24/12/10

Afinal, o que é que dizem as agências de "rating"?

Nos últimos dias tem-se falado das agências de rating terem voltado a descer a classificação de Portugal, com uns a dizerem "estão a ver como temos que fazer mais sacrificios?" e outros "continua a chantagem dos mercados sobre os estados soberanos" (provavelmente ninguém disse isto textualmente, mas muita gente terá expressado pensamentos equivalentes.

Mas, afinal, o que é que as tais agências dizem que pode correr mal na economia portuguesa?

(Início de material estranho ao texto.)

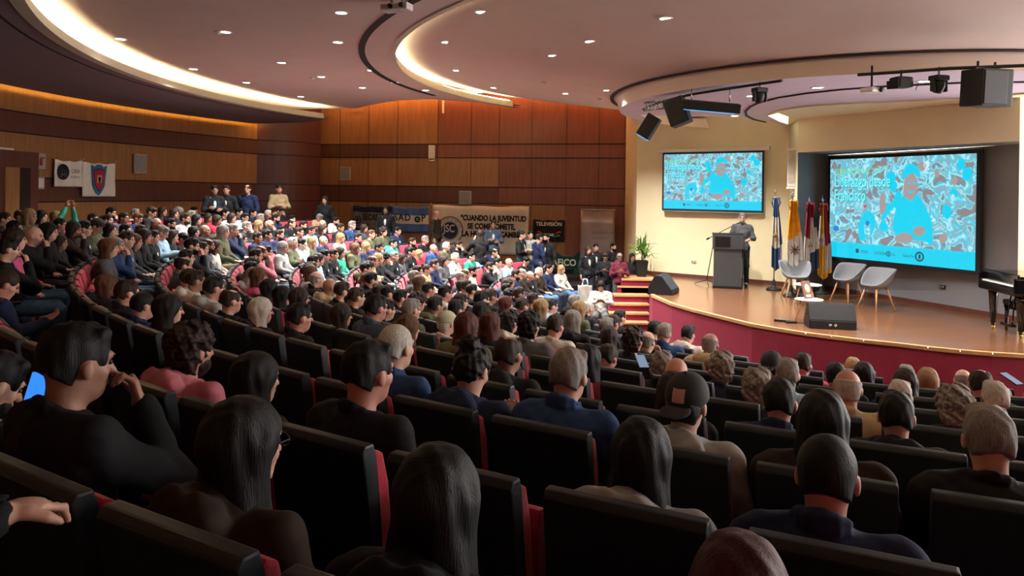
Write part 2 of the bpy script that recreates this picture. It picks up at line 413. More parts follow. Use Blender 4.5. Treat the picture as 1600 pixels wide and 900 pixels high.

Vamos lá ver a Moody's (via Finantial Times):
The main triggers for the review include:
(1) Uncertainties about Portugal’s longer-term economic vitality, which will be exacerbated by the impact of fiscal austerity;
(2) Concerns about Portugal’s ability to access the capital markets at a sustainable price; and
(3) Concerns about the possible impact on the government’s debt metrics of further support for the banking sector, which may be needed for the banks to regain access to the private capital markets.
 E a Fitch (também via FT):
“A sizeable fiscal shock against a backdrop of relative macroeconomic and structural weaknesses has reduced Portugal’s creditworthiness,” said Douglas Renwick, Associate Director in Fitch’s Sovereign team…

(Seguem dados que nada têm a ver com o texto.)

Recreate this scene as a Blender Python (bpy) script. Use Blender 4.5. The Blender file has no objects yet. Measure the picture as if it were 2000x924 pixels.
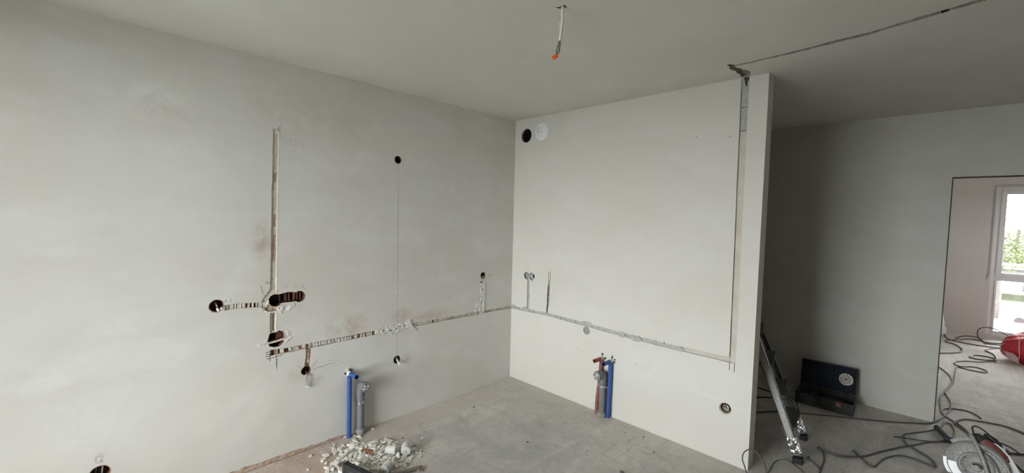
import bpy, bmesh, math, random
from mathutils import Vector, Matrix, Euler
from mathutils.geometry import delaunay_2d_cdt, intersect_point_tri_2d
PI = math.pi
S = bpy.context.scene
COL = S.collection

# ------------------------------------------------------------------ camera, sky, exposure
ROOM_H = 2.55
YAW, PITCH, ROLL = 2.3432, -0.0518, 0.0242
_f = Vector((math.cos(YAW)*math.cos(PITCH), math.sin(YAW)*math.cos(PITCH), math.sin(PITCH)))
_r = Vector((math.sin(YAW), -math.cos(YAW), 0.0))
_u = _r.cross(_f)
_r2 = _r*math.cos(ROLL) + _u*math.sin(ROLL)
_u2 = -_r*math.sin(ROLL) + _u*math.cos(ROLL)
cam_d = bpy.data.cameras.new('camera'); cam = bpy.data.objects.new('camera', cam_d); COL.objects.link(cam)
cam.matrix_world = Matrix(((_r2.x, _u2.x, -_f.x, 2.9184), (_r2.y, _u2.y, -_f.y, -3.0103), (_r2.z, _u2.z, -_f.z, 1.6323), (0, 0, 0, 1)))
cam_d.sensor_width = 36.0; cam_d.lens = 824.32/2000*36; cam_d.clip_start = 0.02; cam_d.clip_end = 400
S.camera = cam

W = bpy.data.worlds.new('sky'); S.world = W; W.use_nodes = True
wn = W.node_tree; wn.nodes.clear()
wo = wn.nodes.new('ShaderNodeOutputWorld'); bg = wn.nodes.new('ShaderNodeBackground')
tc = wn.nodes.new('ShaderNodeTexCoord'); cl = wn.nodes.new('ShaderNodeTexNoise'); cl.inputs['Scale'].default_value = 1.3; cl.inputs['Detail'].default_value = 3
cr = wn.nodes.new('ShaderNodeMix'); cr.data_type = 'RGBA'
cr.inputs[6].default_value = (0.955, 0.965, 1.0, 1); cr.inputs[7].default_value = (1.0, 0.99, 0.995, 1)
wn.links.new(tc.outputs['Generated'], cl.inputs['Vector']); wn.links.new(cl.outputs['Fac'], cr.inputs[0]); wn.links.new(cr.outputs[2], bg.inputs['Color'])
bg.inputs['Strength'].default_value = 1.0
wn.links.new(bg.outputs[0], wo.inputs[0])

S.view_settings.view_transform = 'Standard'; S.view_settings.look = 'None'
S.view_settings.exposure = 4.76; S.view_settings.gamma = 1.0; S.view_settings.use_curve_mapping = False
S.cycles.max_bounces = 12; S.cycles.diffuse_bounces = 8; S.cycles.transparent_max_bounces = 12
S.cycles.sample_clamp_indirect = 8.0; S.cycles.caustics_reflective = False; S.cycles.caustics_refractive = False

def portal(loc, rot, sx, sy):
    l = bpy.data.lights.new('window_portal', 'AREA'); l.shape = 'RECTANGLE'; l.size = sx; l.size_y = sy; l.cycles.is_portal = True
    o = bpy.data.objects.new('window_portal', l); o.location = loc; o.rotation_euler = rot; COL.objects.link(o)
# window openings: (x0, x1, z0, z1) of the living-room window behind the camera and of the next room
WIN_MAIN = (0.35, 2.25, 0.25, 2.45, -5.1)
WIN_FAR = (3.65, 4.75, 0.03, 2.20, 6.25)
WIN_SIDE = (4.6, 5.2, 1.3, 2.0, 5.6)       # y0, y1, z0, z1, x
portal(((WIN_MAIN[0]+WIN_MAIN[1])/2, WIN_MAIN[4]-0.02, (WIN_MAIN[2]+WIN_MAIN[3])/2), (PI/2, 0, 0), WIN_MAIN[1]-WIN_MAIN[0], WIN_MAIN[3]-WIN_MAIN[2])
portal(((WIN_FAR[0]+WIN_FAR[1])/2, WIN_FAR[4]+0.32, (WIN_FAR[2]+WIN_FAR[3])/2), (-PI/2, 0, 0), WIN_FAR[1]-WIN_FAR[0], WIN_FAR[3]-WIN_FAR[2])

portal((WIN_SIDE[4]+0.02, (WIN_SIDE[0]+WIN_SIDE[1])/2, (WIN_SIDE[2]+WIN_SIDE[3])/2), (PI/2, 0, PI/2), WIN_SIDE[1]-WIN_SIDE[0], WIN_SIDE[3]-WIN_SIDE[2])

# ------------------------------------------------------------------ materials
def new_mat(name):
    m = bpy.data.materials.new(name); m.use_nodes = True
    nt = m.node_tree; b = nt.nodes['Principled BSDF']
    return m, nt, b
def N(nt, t, **k):
    n = nt.nodes.new(t)
    for a, v in k.items():
        if a in n.inputs: n.inputs[a].default_value = v
        else: setattr(n, a, v)
    return n
def mixc(nt, fac, a, b):
    m = nt.nodes.new('ShaderNodeMix'); m.data_type = 'RGBA'
    if isinstance(fac, float): m.inputs[0].default_value = fac
    else: nt.links.new(fac, m.inputs[0])
    for i, c in ((6, a), (7, b)):
        if isinstance(c, tuple): m.inputs[i].default_value = (*c, 1)
        else: nt.links.new(c, m.inputs[i])
    return m.outputs[2]
def mapr(nt, src, a, b, c=0.0, d=1.0):
    n = nt.nodes.new('ShaderNodeMapRange'); n.inputs[1].default_value = a; n.inputs[2].default_value = b
    n.inputs[3].default_value = c; n.inputs[4].default_value = d; nt.links.new(src, n.inputs[0]); return n.outputs[0]
def mul(nt, a, b, op='MULTIPLY'):
    n = nt.nodes.new('ShaderNodeMath'); n.operation = op
    for i, c in ((0, a), (1, b)):
        if isinstance(c, (int, float)): n.inputs[i].default_value = c
        else: nt.links.new(c, n.inputs[i])
    return n.outputs[0]
def noise(nt, scale, detail=4, rough=.55, dist=0.0, sc=(1, 1, 1), rot=(0, 0, 0)):
    tc = nt.nodes.new('ShaderNodeTexCoord'); mp = nt.nodes.new('ShaderNodeMapping')
    mp.inputs['Scale'].default_value = sc; mp.inputs['Rotation'].default_value = rot
    n = nt.nodes.new('ShaderNodeTexNoise'); n.inputs['Scale'].default_value = scale; n.inputs['Detail'].default_value = detail
    n.inputs['Roughness'].default_value = rough; n.inputs['Distortion'].default_value = dist
    nt.links.new(tc.outputs['Object'], mp.inputs[0]); nt.links.new(mp.outputs[0], n.inputs['Vector']); return n.outputs['Fac']
def bump(nt, b, h, strength, dist=0.01):
    n = nt.nodes.new('ShaderNodeBump'); n.inputs['Strength'].default_value = strength; n.inputs['Distance'].default_value = dist
    nt.links.new(h, n.inputs['Height']); nt.links.new(n.outputs[0], b.inputs['Normal'])
def simple(name, col, rough=.6, metal=0.0, var=.0, scale=20, bmp=0.0, col2=None, bscale=60):
    m, nt, b = new_mat(name)
    b.inputs['Base Color'].default_value = (*col, 1); b.inputs['Roughness'].default_value = rough; b.inputs['Metallic'].default_value = metal
    if var > 0:
        c2 = col2 or tuple(c*(1-var) for c in col)
        nt.links.new(mixc(nt, mapr(nt, noise(nt, scale, 5), .35, .65), col, c2), b.inputs['Base Color'])
    if bmp > 0: bump(nt, b, noise(nt, bscale, 4), bmp, .004)
    return m
def blob(nt, c, r, soft=1.0):
    """0..1 patch around point c (object space) with a ragged edge"""
    tc = nt.nodes.new('ShaderNodeTexCoord'); s = N(nt, 'ShaderNodeVectorMath', operation='SUBTRACT'); s.inputs[1].default_value = c
    nt.links.new(tc.outputs['Object'], s.inputs[0])
    d = N(nt, 'ShaderNodeVectorMath', operation='DIVIDE'); d.inputs[1].default_value = r; nt.links.new(s.outputs[0], d.inputs[0])
    l = N(nt, 'ShaderNodeVectorMath', operation='LENGTH'); nt.links.new(d.outputs[0], l.inputs[0])
    return mapr(nt, l.outputs['Value'], 0.15, 1.0, 1.0, 0.0)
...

The downgrade reflects significant budgetary underperformance in 2009. The general government deficit in that year was 9.3% of GDP, versus 6.5% of GDP forecast by Fitch last September…

The Negative Outlook reflects Fitch’s concern about the potential impact of the global economic crisis on Portugal’s economy and public finances over the medium term, given the country’s existing structural weaknesses and high indebtedness across all sectors of the economy. Portugal’s GDP per capita and trend growth are significantly below the ‘AA’ median, which reduces debt tolerance relative to other high-grade sovereigns.

(...)

Fitch considers the government’s recently-announced consolidation plans to be broadly credible, incorporating a high level of detail underpinning a largely expenditure-based adjustment and reasonable macroeconomic assumptions. It builds on a track record of public wage bill reduction over 2005-2008 and significant achievements in public pension reform.

However, the planned deficit adjustment is back-loaded and the risk of macroeconomic disappointment (with knock-on effects to the deficit) is significant, particularly in the latter years of the government’s projections (2012-13). Further fiscal and/or economic underperformance in 2010 and 2011 could lead to another downgrade…
Ou seja, parece que os problemas que as tais agências de rating vêm na economia portuguesa até não têm a ver principalmente com "despesa pública excessiva" (nomeadamente no "Estado Social"), como se poderia pensar pelo que dizem os comentadores que costumam aparecer na televisão.

Pelos vistos, os problemas são:

  • Possibilidade de agravamento da recessão (e portanto redução da receita em impostos), perigo esse que está a ser aumentado pelas politicas de austeridade
  • Possibilidade de o Estado ter que gastar ainda mais dinheiro em apoios à banca
  • Aumento dos juros que o Estado paga pela dívida (diga-se que este aspecto é largamente circular - se o aumento dos juros está a por em causa as contas públicas, é também a ideia que o país corre risco de bancarrota que está a fazer subir os juros; ou seja, quando as agências de rating baixam o rating dum Estado dizendo que a sua situação vai piorar devido ao aumento dos juros estão a fazer uma profecia auto-cumprida: em grande medida é exactamente essa descida do rating que vai provocar a subida dos juros)
Já agora, por vezes há quem distinga entre a situação da Irlanda e de Espanha, por um lado, da de Portugal e da Grécia, por outro, dizendo que irlandeses e espanhóis o que têm é um problema nos bancos e que antes disso os orçamentos até iam bem, enquanto que Portugal e a Grécia tem mesmo um problema de despesismo estatal. Mas, pelos vistos, Portugal não está assim tão diferente da Espanha ou da Irlanda - pode não ter gasto ainda muito dinheiro a salvar bancos (ou se calhar já está a gastar, só que ninguém viu...), mas a expectativa de ter que, no futuro, ir gastar esse dinheiro está a assustar "os mercados" e a aumentar o risco do Estado português; como o risco de Portugal aumenta, aumenta a taxa de juro paga e a dificuldade em conseguir empréstimos; para compensar isso, o Governo corta no subsídio de desemprego e no abono de família e agrava a recessão; ou seja, já estamos a contribuir para a  família Espírito Santo e para lá quem for que sejam os donos do BCP, mesmo que não tenhamos consciência disso.

2 comentários:

Anónimo disse...

muito bom

Anónimo disse...

e tudo isto feito por um partido socialista, é de bradar aos céus. Talvez as pessoas de esquerda devessem pensar na inutilidade de ter um partido como o ps no poder.